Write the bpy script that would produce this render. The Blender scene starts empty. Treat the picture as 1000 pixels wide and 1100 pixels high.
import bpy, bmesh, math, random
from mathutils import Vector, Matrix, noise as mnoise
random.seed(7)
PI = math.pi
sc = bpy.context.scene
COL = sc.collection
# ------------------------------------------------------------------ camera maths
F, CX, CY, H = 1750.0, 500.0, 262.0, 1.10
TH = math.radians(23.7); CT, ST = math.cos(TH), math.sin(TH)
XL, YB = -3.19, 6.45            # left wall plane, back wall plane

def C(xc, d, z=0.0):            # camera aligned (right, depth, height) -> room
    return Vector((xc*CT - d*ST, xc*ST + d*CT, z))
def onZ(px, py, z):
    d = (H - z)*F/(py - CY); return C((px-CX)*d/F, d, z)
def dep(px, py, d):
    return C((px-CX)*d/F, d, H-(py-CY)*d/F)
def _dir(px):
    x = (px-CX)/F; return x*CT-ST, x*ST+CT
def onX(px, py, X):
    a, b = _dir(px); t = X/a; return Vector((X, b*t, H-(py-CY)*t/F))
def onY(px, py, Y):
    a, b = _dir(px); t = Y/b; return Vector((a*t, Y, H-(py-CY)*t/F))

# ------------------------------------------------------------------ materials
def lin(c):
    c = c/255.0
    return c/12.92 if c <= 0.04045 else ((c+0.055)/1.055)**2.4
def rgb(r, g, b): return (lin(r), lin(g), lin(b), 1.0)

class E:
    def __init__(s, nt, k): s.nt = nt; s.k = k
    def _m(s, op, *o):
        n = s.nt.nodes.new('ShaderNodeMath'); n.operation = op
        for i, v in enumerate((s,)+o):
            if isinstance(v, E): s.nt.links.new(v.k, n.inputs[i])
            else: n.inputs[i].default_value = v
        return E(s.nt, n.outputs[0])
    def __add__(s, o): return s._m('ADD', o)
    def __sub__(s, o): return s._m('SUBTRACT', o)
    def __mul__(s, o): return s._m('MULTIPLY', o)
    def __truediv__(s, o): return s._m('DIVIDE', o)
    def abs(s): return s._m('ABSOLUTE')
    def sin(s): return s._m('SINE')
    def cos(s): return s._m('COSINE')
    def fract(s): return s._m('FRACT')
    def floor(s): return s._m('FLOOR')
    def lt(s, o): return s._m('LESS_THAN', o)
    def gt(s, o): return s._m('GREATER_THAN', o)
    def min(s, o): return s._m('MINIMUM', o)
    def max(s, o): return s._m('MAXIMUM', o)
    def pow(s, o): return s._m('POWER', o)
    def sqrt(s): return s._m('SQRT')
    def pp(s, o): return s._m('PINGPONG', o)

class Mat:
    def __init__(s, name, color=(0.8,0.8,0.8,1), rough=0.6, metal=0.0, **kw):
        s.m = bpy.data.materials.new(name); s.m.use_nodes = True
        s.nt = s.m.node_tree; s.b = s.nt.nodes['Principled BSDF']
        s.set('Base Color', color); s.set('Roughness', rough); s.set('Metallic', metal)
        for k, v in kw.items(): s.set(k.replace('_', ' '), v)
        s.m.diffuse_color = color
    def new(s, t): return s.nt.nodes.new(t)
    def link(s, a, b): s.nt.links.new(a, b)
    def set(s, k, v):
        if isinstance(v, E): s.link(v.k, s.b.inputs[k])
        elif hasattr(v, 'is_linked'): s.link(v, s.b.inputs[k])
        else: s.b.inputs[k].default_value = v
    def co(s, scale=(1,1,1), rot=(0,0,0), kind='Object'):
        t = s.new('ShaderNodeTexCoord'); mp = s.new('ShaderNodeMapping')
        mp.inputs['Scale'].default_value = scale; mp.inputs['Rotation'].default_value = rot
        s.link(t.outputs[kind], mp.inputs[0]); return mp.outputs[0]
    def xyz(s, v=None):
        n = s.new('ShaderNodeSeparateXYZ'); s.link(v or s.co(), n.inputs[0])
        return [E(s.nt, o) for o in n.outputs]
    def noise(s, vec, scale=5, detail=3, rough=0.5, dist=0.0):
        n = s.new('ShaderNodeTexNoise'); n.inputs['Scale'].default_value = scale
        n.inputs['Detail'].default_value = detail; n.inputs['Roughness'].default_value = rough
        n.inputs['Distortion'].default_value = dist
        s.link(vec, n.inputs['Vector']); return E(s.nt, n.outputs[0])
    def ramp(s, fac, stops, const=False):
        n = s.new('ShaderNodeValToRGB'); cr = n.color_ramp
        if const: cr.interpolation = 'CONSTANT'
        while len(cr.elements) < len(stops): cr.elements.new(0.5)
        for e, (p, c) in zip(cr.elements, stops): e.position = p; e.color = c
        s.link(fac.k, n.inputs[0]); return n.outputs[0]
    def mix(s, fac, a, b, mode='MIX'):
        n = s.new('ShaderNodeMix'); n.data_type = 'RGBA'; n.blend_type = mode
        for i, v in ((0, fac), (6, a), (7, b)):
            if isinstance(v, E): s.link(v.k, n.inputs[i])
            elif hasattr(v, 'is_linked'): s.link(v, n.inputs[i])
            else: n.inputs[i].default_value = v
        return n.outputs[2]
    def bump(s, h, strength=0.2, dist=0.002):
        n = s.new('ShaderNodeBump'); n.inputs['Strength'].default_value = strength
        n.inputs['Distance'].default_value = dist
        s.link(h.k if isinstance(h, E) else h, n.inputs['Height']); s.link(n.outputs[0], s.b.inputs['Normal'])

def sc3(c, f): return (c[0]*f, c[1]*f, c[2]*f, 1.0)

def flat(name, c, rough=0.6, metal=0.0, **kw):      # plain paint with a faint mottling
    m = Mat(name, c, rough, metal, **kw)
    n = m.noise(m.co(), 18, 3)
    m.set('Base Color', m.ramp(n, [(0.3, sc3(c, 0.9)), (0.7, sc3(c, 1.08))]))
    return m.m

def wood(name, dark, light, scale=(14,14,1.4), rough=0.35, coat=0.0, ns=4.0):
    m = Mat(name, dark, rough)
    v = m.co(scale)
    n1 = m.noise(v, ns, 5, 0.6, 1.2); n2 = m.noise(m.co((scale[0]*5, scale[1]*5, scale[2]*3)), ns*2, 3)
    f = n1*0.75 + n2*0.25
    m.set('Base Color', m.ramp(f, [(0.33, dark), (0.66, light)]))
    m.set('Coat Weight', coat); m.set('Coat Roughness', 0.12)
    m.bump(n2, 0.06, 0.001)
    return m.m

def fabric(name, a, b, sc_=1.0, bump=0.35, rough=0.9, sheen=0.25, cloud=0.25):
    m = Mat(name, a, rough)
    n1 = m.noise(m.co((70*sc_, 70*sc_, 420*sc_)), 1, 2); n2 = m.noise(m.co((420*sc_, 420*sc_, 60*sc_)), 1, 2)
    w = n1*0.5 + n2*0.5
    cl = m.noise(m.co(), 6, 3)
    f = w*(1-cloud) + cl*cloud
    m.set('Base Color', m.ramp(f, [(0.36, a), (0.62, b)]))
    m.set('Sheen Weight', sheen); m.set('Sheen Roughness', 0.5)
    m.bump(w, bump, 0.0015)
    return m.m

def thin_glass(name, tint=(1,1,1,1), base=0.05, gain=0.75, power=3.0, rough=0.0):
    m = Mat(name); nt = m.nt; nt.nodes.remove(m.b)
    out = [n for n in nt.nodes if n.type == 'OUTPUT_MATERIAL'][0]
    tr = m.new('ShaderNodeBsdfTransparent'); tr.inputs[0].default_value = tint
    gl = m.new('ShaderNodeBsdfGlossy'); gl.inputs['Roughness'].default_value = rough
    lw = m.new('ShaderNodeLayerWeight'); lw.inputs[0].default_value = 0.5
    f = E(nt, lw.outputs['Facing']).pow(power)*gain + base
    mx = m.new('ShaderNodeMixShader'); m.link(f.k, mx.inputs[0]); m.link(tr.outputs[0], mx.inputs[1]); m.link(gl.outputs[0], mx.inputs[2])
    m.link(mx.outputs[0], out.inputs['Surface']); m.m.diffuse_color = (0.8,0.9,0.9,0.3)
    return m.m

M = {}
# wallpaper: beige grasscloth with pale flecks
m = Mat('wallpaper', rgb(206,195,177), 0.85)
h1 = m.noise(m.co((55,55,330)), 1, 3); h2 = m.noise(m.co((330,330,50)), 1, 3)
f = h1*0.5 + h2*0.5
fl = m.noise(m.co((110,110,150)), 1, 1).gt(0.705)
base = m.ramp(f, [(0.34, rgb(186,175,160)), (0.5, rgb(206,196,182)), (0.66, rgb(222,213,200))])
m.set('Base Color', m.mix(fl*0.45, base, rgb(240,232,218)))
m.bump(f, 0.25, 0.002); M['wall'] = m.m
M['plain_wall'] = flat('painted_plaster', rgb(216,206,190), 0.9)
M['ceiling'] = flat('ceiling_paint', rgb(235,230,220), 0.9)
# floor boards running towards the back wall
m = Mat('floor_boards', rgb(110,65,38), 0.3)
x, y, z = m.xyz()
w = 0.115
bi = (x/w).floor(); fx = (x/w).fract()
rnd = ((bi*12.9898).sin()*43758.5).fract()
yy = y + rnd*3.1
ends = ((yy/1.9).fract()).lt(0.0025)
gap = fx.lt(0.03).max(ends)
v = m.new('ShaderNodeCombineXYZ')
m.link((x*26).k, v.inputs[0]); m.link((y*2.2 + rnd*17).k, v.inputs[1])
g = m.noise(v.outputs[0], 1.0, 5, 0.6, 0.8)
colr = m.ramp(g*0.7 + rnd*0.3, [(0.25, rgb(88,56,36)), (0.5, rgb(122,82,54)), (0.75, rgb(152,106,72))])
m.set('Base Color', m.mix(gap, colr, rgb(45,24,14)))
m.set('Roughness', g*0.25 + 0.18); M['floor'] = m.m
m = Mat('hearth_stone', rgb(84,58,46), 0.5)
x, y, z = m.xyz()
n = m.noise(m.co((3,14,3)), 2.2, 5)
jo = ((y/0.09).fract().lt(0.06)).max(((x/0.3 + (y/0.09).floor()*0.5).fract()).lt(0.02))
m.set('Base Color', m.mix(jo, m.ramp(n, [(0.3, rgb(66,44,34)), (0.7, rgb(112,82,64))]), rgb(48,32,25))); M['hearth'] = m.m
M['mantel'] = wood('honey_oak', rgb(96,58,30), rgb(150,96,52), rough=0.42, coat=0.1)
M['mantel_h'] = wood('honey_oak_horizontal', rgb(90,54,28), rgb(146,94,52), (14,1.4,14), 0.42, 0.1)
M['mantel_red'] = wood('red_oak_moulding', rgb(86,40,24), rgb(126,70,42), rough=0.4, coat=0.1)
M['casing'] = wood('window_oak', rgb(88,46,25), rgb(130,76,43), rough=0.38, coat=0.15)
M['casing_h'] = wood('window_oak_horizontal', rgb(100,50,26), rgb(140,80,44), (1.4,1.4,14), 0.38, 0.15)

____

Exercise description: Output exactly the leading lines of the data, up to and including the line marked by "def rgb(r, g, b): return".

Completed exercise:
Write the bpy script that would produce this render. The Blender scene starts empty. Treat the picture as 1000 pixels wide and 1100 pixels high.
import bpy, bmesh, math, random
from mathutils import Vector, Matrix, noise as mnoise
random.seed(7)
PI = math.pi
sc = bpy.context.scene
COL = sc.collection
# ------------------------------------------------------------------ camera maths
F, CX, CY, H = 1750.0, 500.0, 262.0, 1.10
TH = math.radians(23.7); CT, ST = math.cos(TH), math.sin(TH)
XL, YB = -3.19, 6.45            # left wall plane, back wall plane

def C(xc, d, z=0.0):            # camera aligned (right, depth, height) -> room
    return Vector((xc*CT - d*ST, xc*ST + d*CT, z))
def onZ(px, py, z):
    d = (H - z)*F/(py - CY); return C((px-CX)*d/F, d, z)
def dep(px, py, d):
    return C((px-CX)*d/F, d, H-(py-CY)*d/F)
def _dir(px):
    x = (px-CX)/F; return x*CT-ST, x*ST+CT
def onX(px, py, X):
    a, b = _dir(px); t = X/a; return Vector((X, b*t, H-(py-CY)*t/F))
def onY(px, py, Y):
    a, b = _dir(px); t = Y/b; return Vector((a*t, Y, H-(py-CY)*t/F))

# ------------------------------------------------------------------ materials
def lin(c):
    c = c/255.0
    return c/12.92 if c <= 0.04045 else ((c+0.055)/1.055)**2.4
def rgb(r, g, b): return (lin(r), lin(g), lin(b), 1.0)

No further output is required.